▶ _Given request_: Copy out all lines with the word "scene" in them.

▶ _Collected material_:

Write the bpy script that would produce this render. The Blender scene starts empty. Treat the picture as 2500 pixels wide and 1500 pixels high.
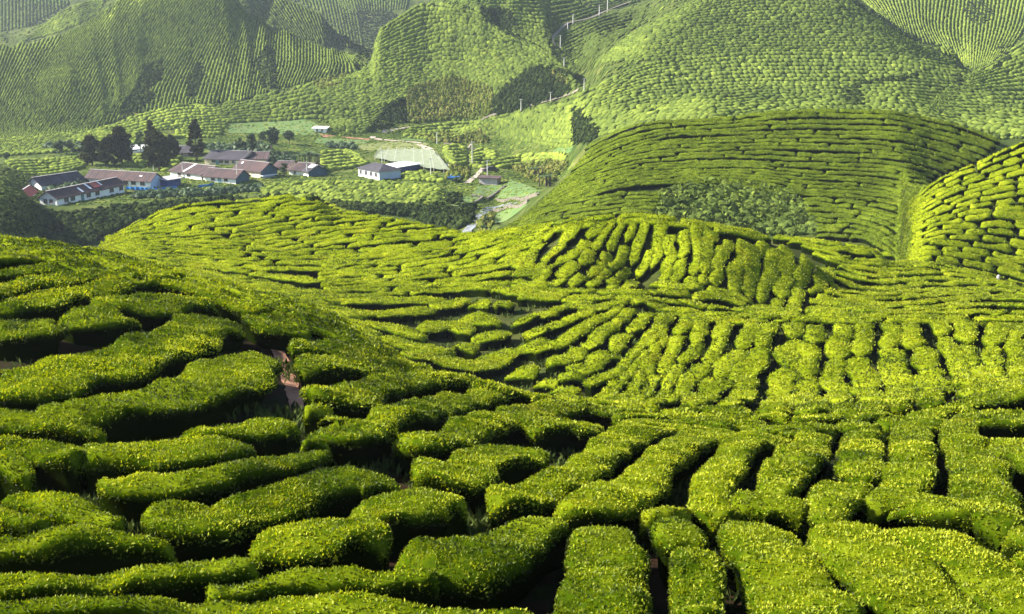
HAZE=0.00012
import bpy, math, numpy as np, random
random.seed(7); RNG=np.random.default_rng(11)
C=bpy.context.scene.collection
W,Hh=2500.,1500.; F=2780.; CX,CY=1250.,750.
HOR=50.; TH=math.atan((CY-HOR)/F); cT,sT=math.cos(TH),math.sin(TH)

# ------------------------------------------------------------------ terrain
def v2z(v,D): return -D*np.tan(TH+np.arctan((np.asarray(v,float)-CY)/F))
def z2v(z,D): return CY+F*np.tan(np.arctan2(-np.asarray(z,float),D)-TH)
# every curve is a line across the land, from near to far: u -> (v, distance); ('z', z, distance) gives the level instead
CUR=[
 {0:(2300,4)},
 {0:(1500,12.2)},
 {-200:(1250,15.5),900:(1250,16),1600:(1250,17),2700:(1250,17.5)},
 {-200:(1000,22),600:(1000,23),900:(1025,23.5),1200:(1055,24.5),1600:(1085,25),1900:(1090,25),2500:(1080,25)},
 {-200:(770,32),0:(780,32),300:(800,32),600:(835,32.5),900:(915,31),1200:(990,31),1400:(1014,31.5),1600:(1028,31.5),1900:(1032,32),2500:(1012,32)},
 {-200:(530,50),0:(569,48),182:(601,47),327:(634,46),473:(673,45),655:(716,43),800:(762,41),900:(815,39.5),982:(865,38.5),1102:(900,37),1225:(942,36.5),1345:(967,36.5),1418:(981,36.5),1538:(988,37),1900:(990,38),2200:(980,38),2500:(948,38)},
 {-200:('z',-17,60),0:('z',-16.5,60),327:('z',-17,59),655:('z',-17.5,56),900:('z',-17,52),1102:('z',-16.8,49),1225:('z',-16.6,48),1345:(975,47),1538:(986,47),1900:(983,47),2200:(972,47),2500:(928,47)},
 {-200:('z',-24,108),0:('z',-25,108),207:(601,107),275:(618,106),327:(632,105),473:(671,98),655:(714,90),800:(760,80),900:(812,72),982:(862,66),1102:(895,63),1225:(938,60),1345:(962,55),1538:(968,54),1900:(970,53),2200:(955,53),2500:(905,53)},
 {-200:('z',-28,125),0:('z',-30,125),207:('z',-28,120),250:(608,113),275:(604,112),327:(606,111),473:(646,106),655:(686,100),800:(725,90),900:(760,84),982:(782,80),1102:(812,77),1225:(845,71),1345:(815,70),1538:(775,72),1700:(775,70),1900:(770,70),2200:(765,71),2500:(760,73)},
 {-200:('z',-32,140),0:('z',-35,140),207:('z',-33,135),250:(596,119),275:(590,118),327:(575,118),473:(595,114),655:(632,109),800:(670,103),982:(700,96),1102:(718,92),1225:(728,86),1345:(718,86),1450:(712,86),1538:(702,86.5),1700:(733,85),1900:(748,85),2200:(742,86),2500:(735,88)},
 {-200:('z',-34,150),0:('z',-37,150),207:('z',-35.5,145),250:(591,122.5),275:(584,121.5),327:(568,121),473:(570,118),655:(598,114.5),800:(634,109.5),982:(654,104.5),1102:(655,102.5),1171:(650,101),1309:(634,97),1400:(604,95.5),1470:(628,94.2),1555:(690,92),1640:(640,91.5),1720:(618,91),1800:(630,91),1850:(650,91),1900:(668,91),1950:(684,90.5),2000:(707,90),2200:(728,91),2500:(728,92.5)},
 {-200:('z',-36,160),0:('z',-39,160),207:('z',-38,155),250:(586,126),275:(578,125),327:(560,124),473:(545,122),655:(565,120),800:(598,116),982:(608,113),1102:(592,113),1171:(567,114),1309:(549,108),1345:(543,106),1418:(527,103),1549:(520,99),1636:(527,98),1700:(538,98),1773:(549,98),1850:(564,98),1900:(582,97.5),1950:(610,97),2000:(655,96),2050:(692,96),2200:(714,96),2500:(720,97)},
 {-200:('z',-38,175),0:('z',-42,175),207:('z',-41,170),250:(576,131),275:(566,131),323:(552,131),369:(523,132),453:(500,132),543:(490,132),615:(492,131),647:(484,131),700:(475,131),762:(477,131),800:(503,130),839:(517,130),923:(517,129),1014:(525,128),1085:(538,127),1166:(563,124),1225:('z',-24,124),1418:('z',-22,114),1700:('z',-21.5,110),1860:('z',-22.5,109),1900:('z',-22,108),1950:(638,107),2000:(662,105),2100:(665,107),2200:(682,107),2500:(706,107)},
 {-200:('z',-40,185),0:('z',-43,185),207:('z',-43,185),275:('z',-36,142),453:('z',-31,144),700:('z',-30,144),923:('z',-30,142),1085:('z',-30,140),1225:('z',-30,140),1418:('z',-27,132),1700:('z',-25.5,126),1800:('z',-24,124),1884:(572,122),1990:(575,121),2100:(584,120),2138:(603,119),2165:(628,118),2272:(641,117),2368:(657,117),2445:(676,116),2500:(695,116),2700:(720,116)},
 {-200:(520,192),0:(560,192),100:('z',-43,192),207:('z',-44,195),1085:('z',-42,190),1171:('z',-42,190),1290:('z',-36,160),1400:('z',-32,150),1538:('z',-30,148),1700:('z',-29,146),1884:('z',-28,142),2000:('z',-28,140),2100:('z',-28,135),2200:('z',-29,127),2272:('z',-28,122),2500:('z',-28,122)},
 {-200:(500,200),0:(530,200),60:(560,202),110:(585,205),150:('z',-44,215),207:('z',-44.5,222),1085:('z',-42,215),1171:('z',-41.5,215),1225:(555,178),1290:(540,172),1400:(530,166),1538:(525,164),1700:(532,163),1884:(570,160),2000:(574,158),2100:(580,155),2165:(604,146),2203:(632,138),2216:(606,131),2300:(560,130),2500:(560,130)},
 {-200:(470,212),0:(490,212),40:(505,214),65:(520,216),110:('z',-43,225),207:('z',-44,226),700:('z',-43,228),1085:('z',-41.5,226),1171:(549,222),1225:(545,188),1290:(518,182),1350:(495,179),1400:(470,178),1500:(430,177),1700:(425,177),1900:(425,177),2100:(450,175),2203:(488,168),2214:(500,152),2250:(462,150),2300:(430,150),2400:(385,150),2500:(345,150),2700:(270,150)},
 {-200:(445,232),0:(462,232),40:(475,234),100:(502,246),150:(502,246),300:(492,250),460:(477,252),650:(474,253),800:(486,250),1000:(491,248),1080:(500,243),1171:(538,229),1225:(540,194),1290:(508,188),1350:(465,187),1400:(425,186),1500:(375,186),1700:(350,187),1900:(345,188),2100:(352,187),2160:(378,184),2216:(410,180),2260:('z',-24.5,177),2300:('z',-26,175),2500:('z',-28,170)},
 {-200:(420,262),0:(432,262),40:(447,262),110:('z',-39.3,262),460:('z',-39.3,262),1000:('z',-39.3,262),1171:('z',-40,250),1225:('z',-39,225),1260:(527,200),1290:(500,195),1330:(468,193),1370:(430,192),1400:(400,192),1440:(360,193),1480:(335,194),1540:(310,196),1600:(296,198),1745:(287,198),1909:(269,199),2036:(265,200),2167:(269,200),2255:(284,200),2346:(303,200),2440:(335,199),2500:(360,198)},
 {-200:(396,300),0:(402,300),100:(423,300),1171:('z',-39,300),1290:('z',-38.5,285),1400:('z',-37,262),1500:('z',-33,245),1900:('z',-28,240),2500:('z',-27,240)},
 {-200:(385,345),0:(376,350),300:(352,365),600:(345,372),800:(333,385),1000:(326,390),1200:(326,385),1350:(345,345),1450:('z',-29,300),1600:('z',-24,280),1750:('z',-21,275),1909:(267,276),2036:(263,276),2167:(267,276),2255:(282,275),2346:(300,274),2500:(305,273)},
 {-200:(365,362),0:(358,365),300:(335,376),600:(331,385),900:(303,392),1100:(318,393),1170:(298,386),1218:(287,378),1320:(255,368),1400:(233,363),1425:(222,360),1480:(208,350),1600:(205,342),1900:(195,340),2200:(195,340),2350:(230,335),2500:(245,330)},
 {-200:(355,370),0:(345,374),300:(318,387),450:(300,393),600:(312,396),764:(285,402),900:(285,403),1100:(304,402),1218:('z',-35,395),1320:('z',-32,386),1400:('z',-29,380),1425:('z',-24,376),1480:(180,366),1600:(150,366),1900:(140,366),2200:(142,366),2350:(172,362),2500:(185,362)},
 {-200:(330,384),0:(330,384),230:(312,396),350:(275,408),450:(253,416),520:(254,418),560:(248,420),655:(225,420),764:(200,420),880:(168,424),905:(145,428),915:(95,433),930:(66,436),982:(33,442),1033:(8,446),1090:(8,444),1160:(18,438),1220:(65,430),1280:(92,425),1340:(128,416),1380:(160,408),1400:(185,400),1430:(205,388),1480:(152,382),1600:(100,382),1900:(75,384),2100:(75,384),2200:(100,382),2300:(150,376),2375:(176,372),2440:(150,376),2500:(105,380)},
 {-200:(320,395),0:(325,394),230:(318,405),350:(288,420),450:(265,430),560:(262,434),655:('z',-32,438),900:('z',-30,452),982:('z',-8,462),1160:(45,454),1220:(95,446),1280:(120,440),1340:(150,432),1400:(190,416),1430:(195,404),1450:(165,398),1480:(130,394),1600:(65,398),1700:(30,400),1900:(15,402),2030:(20,400),2127:(50,398),2200:(88,395),2300:(148,386),2375:(180,380),2500:(115,388)},
 {-200:(270,412),0:(270,412),230:(250,430),450:(228,450),655:(200,466),764:(170,476),850:(145,486),920:('z',-15,494),982:('z',-5,494),1160:(-20,478),1250:(-5,474),1340:(60,462),1400:(115,452),1440:(140,424),1460:(138,406),1480:(120,402),1540:(80,405),1640:(30,410),1700:(0,415),1800:(-35,420),1900:(-45,420),2030:(-35,418),2084:(0,412),2127:(33,408),2200:(80,402),2255:(105,396),2327:(145,390),2375:(174,386),2420:(170,392),2500:(120,398)},
 {-200:(190,440),0:(190,440),230:(175,455),450:(170,475),655:(150,488),764:(130,498),850:(130,506),920:('z',-12,514),1160:(-60,500),1340:(20,490),1400:(60,480),1480:(60,470),1540:(50,470),1640:('z',8,440),1900:('z',10,450),2084:('z',-2,432),2200:('z',-6,425),2327:('z',-10,412),2375:(178,405),2440:(160,410),2500:(125,415)},
 {-200:(115,505),0:(109,515),100:(96,518),160:(73,524),233:(40,534),284:(0,543),350:(-40,548),500:(-60,548),560:(-25,545),600:(18,541),650:(50,539),730:(86,538),800:(112,538),850:(131,538),905:(150,538),1000:(60,540),1160:(-90,540),1340:(-30,540),1400:(0,540),1480:(28,540),1560:(5,540),1640:(-20,540),1900:(-60,540),2084:(40,470),2200:(110,465),2327:(160,455),2500:(110,455)},
 {-200:('z',-18,570),0:('z',-18,575),160:('z',-12,580),284:('z',-5,585),600:('z',-10,585),905:('z',-20,580),1160:(-60,580),1480:(20,575),1900:(-60,575),2084:(-20,560),2200:(-10,560),2500:(-10,560)},
 {-200:(90,650),0:(80,650),100:(58,650),170:(15,650),260:(-15,650),400:(-80,650),600:(-60,650),640:(-20,650),700:(0,648),760:(20,645),800:(50,642),830:(80,640),870:(105,640),905:(120,640),1000:(50,650),1400:(-60,650),2500:(-90,650)},
 {-200:('z',-20,720),170:('z',-15,720),905:('z',-20,720),2500:('z',20,720)},
 {-200:(-300,1000),2500:(-300,1000)},
]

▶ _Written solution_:
Write the bpy script that would produce this render. The Blender scene starts empty. Treat the picture as 2500 pixels wide and 1500 pixels high.
C=bpy.context.scene.collection